The Middletown municipal building Joe Mabel, via Wikimedia Commons

Weeks have passed and by now we have all seen the video of the vile behavior of two Middletown residents placing their “privilege” on full display. Let’s not tip toe. That was racism at its ugliest.

Many people were surprised, “aghast” even, yet those of us in this city and county who have been subjected to overt and covert racism in the form of hostile taunts, physical threats, or microaggressions, nodded our heads in confirmation that it was just another day in the neighborhood.

First, I must applaud Jose Martin and his brother for the restraint they demonstrated. It was reflective of their professionalism, integrity, and grace. But they should have never had to deal with racist trash talk of any kind.

In a statement on Facebook, Mayor Benjamin Florsheim said Middletown was “a work in progress.” We can’t respond to incidents like this with performative actions. The mayor was right to contact police. This should be considered a hate crime.

Middletown Mayor Benjamin Florsheim’s statement post on Facebook.

What we saw was a wakeup call if you claim “woke” or not. Racism isn’t always as obvious as we witnessed. It sneaks up and lingers in systems that were built years ago in our city. We recognize it. We even talk about it in its many forms but the work to change hearts and minds of people in Middletown is not a “one-off.” It takes commitment from our leaders and all of us who call this city and county home.

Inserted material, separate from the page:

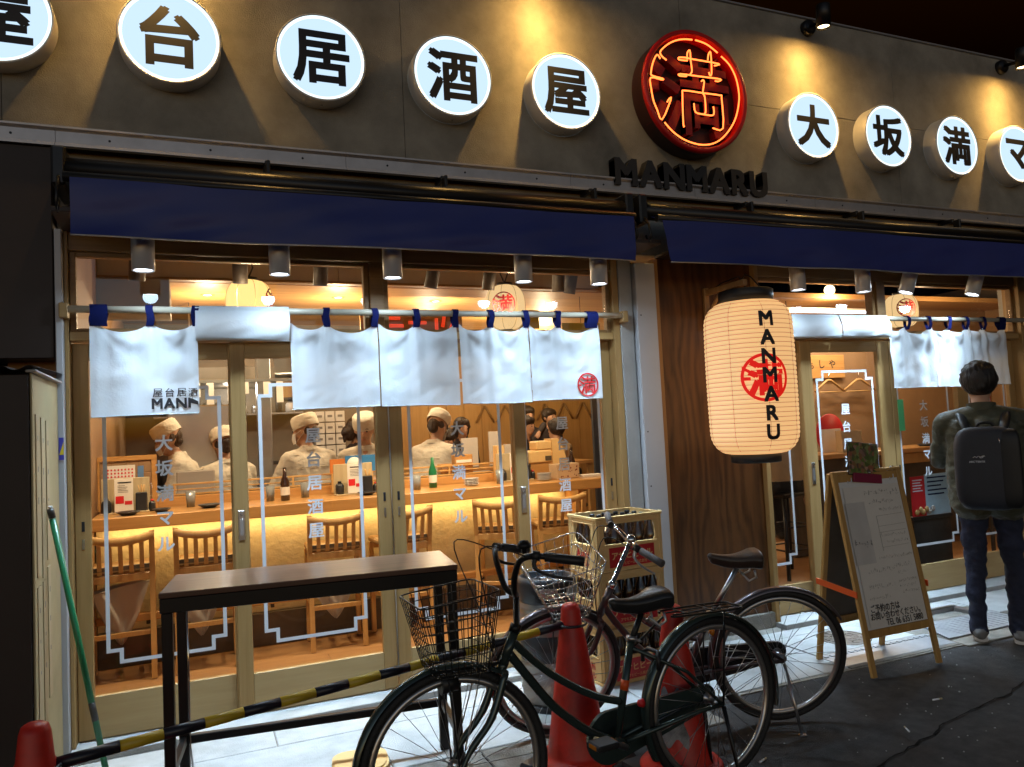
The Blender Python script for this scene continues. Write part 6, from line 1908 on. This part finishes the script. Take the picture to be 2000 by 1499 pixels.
bk1 = thing('bicycle', 'dark green city bicycle with black wire basket parked nearest', 'bicycle', (1.929, -1.774, .012), R(-175.33), group='bicycles parked before the shop')
make_bike(bk1, cfgA)
cfgB = dict(r=.330, L=1.088, steer=16, hb=(.862, 0, .60), ht=(.812, 0, .715), bb=(.455, 0, .270), st=(.335, 0, .560),
            top=[(.825, 0, .69), (.72, 0, .60), (.58, 0, .50), (.385, 0, .435)], down=[(.85, 0, .64), (.78, 0, .53), (.64, 0, .37), (.465, 0, .275)],
            stem=(.712, 0, .935), bar=[(.712, 0, .935), (.722, .06, .955), (.735, .13, .970), (.728, .20, .968), (.700, .285, .960)],
            bk=dict(x0=(.965, .905), x1=(1.13, 1.24), w=(.12, .19), z=(.665, .885), n=5, m=7, rise=.06), mg=(-15, 150, -5, 120),
            frame=M['bikemauve'], rim=M['rimst'], guard=M['bikemauve'], barm=M['chrome'], grip=M['grip'], lever=M['steel'], bell=1, bellm=M['chrome'], bkm=M['wirest'], lamp=M['blackp'],
            sad=((.345, .850), (.085, .835), 0), sadm=M['leathb'], post=M['steel'], rack=None, rackm=M['black'], case=M['blackp'], crank=-60, stand=(-.03, .20, .035), amber=True)
bk2 = thing('bicycle', 'mauve bicycle with steel basket leaning on its side stand behind', 'bicycle', (2.617, -1.36, .003), R(158.9), group='bicycles parked before the shop')
make_bike(bk2, cfgB)
bk2.rotation_euler = (R(-9.8), 0, R(158.9))
import numpy as np
# ------------------------------------------------------------------ people: tapered limbs fused into one skin
def fuse(name, prims, mats, parent, voxel=.012, smooth=5, wrinkle=0.0, seed=0, ratio=None):
    """prims: (p0, p1, r0, r1, material index, squash or None)"""
    b = MB()
    for (p0, p1, r0, r1, mi, sq) in prims:
        p0, p1 = Vector(p0), Vector(p1)
        d = p1 - p0; Ln = d.length
        n = 16
        if Ln < 1e-5:
            d = Vector((0, 0, 1)); Ln = 0
        q = d.normalized().to_track_quat('Z', 'X').to_matrix().to_4x4()
        prof = [(max(1e-4, r0 * math.sin(PI / 2 * i / 5)), -r0 * math.cos(PI / 2 * i / 5)) for i in range(6)]
        prof += [(max(1e-4, r1 * math.cos(PI / 2 * i / 5)), Ln + r1 * math.sin(PI / 2 * i / 5)) for i in range(6)]
        if sq:
            Mx = Matrix.Translation(p0) @ Matrix.Diagonal((sq[0], sq[1], sq[2], 1)) @ q
            # squash acts about p0 in figure axes
        else:
            Mx = Matrix.Translation(p0) @ q
        b.lathe(prof, n, Mx)
    tmp = b.build('tmp', mats[0])
    C.objects.unlink(tmp); SCR.collection.objects.link(tmp)
    rm = tmp.modifiers.new('r', 'REMESH'); rm.mode = 'VOXEL'; rm.voxel_size = voxel
    sm = tmp.modifiers.new('s', 'SMOOTH'); sm.factor = .5; sm.iterations = smooth
    dg = scratch_dg()
    me = bpy.data.meshes.new_from_object(tmp.evaluated_get(dg), depsgraph=dg)
    old = tmp.data
    bpy.data.objects.remove(tmp); bpy.data.meshes.remove(old)
    me.name = name
    me.materials.clear()
    for m in mats: me.materials.append(m)
    nf = len(me.polygons)
    cen = np.empty(nf * 3, np.float32); me.polygons.foreach_get('center', cen); cen = cen.reshape(nf, 3)
    best = np.full(nf, 1e9); mis = np.zeros(nf, np.int32)
    for (p0, p1, r0, r1, mi, sq) in prims:
        a = np.array(p0); d = np.array(p1) - a
        v = cen - a
        if sq: v = v / np.array(sq)
        l2 = float(d @ d)
        tt = np.zeros(nf) if l2 < 1e-9 else np.clip(v @ d / l2, 0, 1)
        ds = np.linalg.norm(v - tt[:, None] * d, axis=1) - (r0 + (r1 - r0) * tt)
        k = ds < best
        best[k] = ds[k]; mis[k] = mi
    me.polygons.foreach_set('material_index', mis)
    me.polygons.foreach_set('use_smooth', [True] * len(me.polygons))
    if wrinkle:
        nv = len(me.vertices)
        co = np.empty(nv * 3, np.float32); me.vertices.foreach_get('co', co); co = co.reshape(nv, 3)
        nr = np.empty(nv * 3, np.float32); me.vertex_normals.foreach_get('vector', nr); nr = nr.reshape(nv, 3)
        for i in range(nv):
            x, y, z = (float(q) for q in co[i])
            if z < 1.40 or wrinkle < .0036:
                k = noise.noise((x * 9 + seed, y * 9, z * 14)) * .6 + noise.noise((x * 21, y * 21 + seed, z * 34 + x * 12)) * .4
                co[i] += nr[i] * k * wrinkle
        me.vertices.foreach_set('co', co.ravel())
    me.update()
    o = bpy.data.objects.new(name, me); C.objects.link(o); o.parent = parent
    return o

def ik(a, c, l1, l2, pole):
    a, c, pole = Vector(a), Vector(c), Vector(pole)
    d = c - a; L = min(d.length, (l1 + l2) * .999); d.normalize()
    x = (l1 * l1 - l2 * l2 + L * L) / (2 * L); h = math.sqrt(max(0, l1 * l1 - x * x))
    n = pole - d * pole.dot(d); n.normalize()
    return a + d * x + n * h, a + d * L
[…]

When our neighbors, co-workers, employees, or students share their stories, believe them. They are struggling to stand strong in their truth and work within the system but there is trauma associated with walking into hostile situations daily and realizing that no one cares enough to do anything about it.

There is a cost to indifference. People come here because they say Middletown is “so diverse.” People leave our city because diversity, equity, inclusion, and belonging are not fully embraced within our systems.

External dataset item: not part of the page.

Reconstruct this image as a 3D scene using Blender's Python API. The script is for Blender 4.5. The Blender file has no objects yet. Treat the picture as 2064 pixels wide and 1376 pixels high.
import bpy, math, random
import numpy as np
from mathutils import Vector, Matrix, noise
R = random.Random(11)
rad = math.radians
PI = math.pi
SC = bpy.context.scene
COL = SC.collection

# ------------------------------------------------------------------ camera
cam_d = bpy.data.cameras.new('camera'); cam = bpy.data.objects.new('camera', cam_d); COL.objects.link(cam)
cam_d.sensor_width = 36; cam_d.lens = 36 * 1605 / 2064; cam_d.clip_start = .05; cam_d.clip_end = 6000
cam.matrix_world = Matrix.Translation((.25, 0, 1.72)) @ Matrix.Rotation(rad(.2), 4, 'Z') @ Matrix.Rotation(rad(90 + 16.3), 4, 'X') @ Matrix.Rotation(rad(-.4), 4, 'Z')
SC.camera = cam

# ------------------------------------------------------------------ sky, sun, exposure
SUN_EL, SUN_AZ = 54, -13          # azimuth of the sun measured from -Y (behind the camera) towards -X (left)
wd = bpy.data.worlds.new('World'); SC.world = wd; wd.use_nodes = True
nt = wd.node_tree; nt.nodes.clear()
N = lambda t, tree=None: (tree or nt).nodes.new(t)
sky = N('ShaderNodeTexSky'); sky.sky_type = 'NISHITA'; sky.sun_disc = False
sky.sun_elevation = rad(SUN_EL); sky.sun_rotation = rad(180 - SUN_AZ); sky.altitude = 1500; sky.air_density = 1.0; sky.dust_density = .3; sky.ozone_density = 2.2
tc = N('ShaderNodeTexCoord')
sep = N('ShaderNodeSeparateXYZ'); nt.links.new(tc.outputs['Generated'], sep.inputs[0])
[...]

Presently those systems are designed to let people slide when they exhibit racist behavior. They promise to do better, but they don’t. Performative rhetoric and behavior are tolerated.

We can’t continue to merely “reprimand” people or admit to our collective shame when we don’t know what to say or more importantly, don’t have the courage to do something. We need to hold people accountable, immediately and lead by example.

When systemic racism rears its ugly head, our community and our leaders should act as quickly as we did in Martin’s situation.

To say Middletown is a “work in progress” is an understatement. Middletown could be that shining star of social justice if we could just get out of our own way.

Anita Ford Saunders is President of the Middlesex County CT NAACP.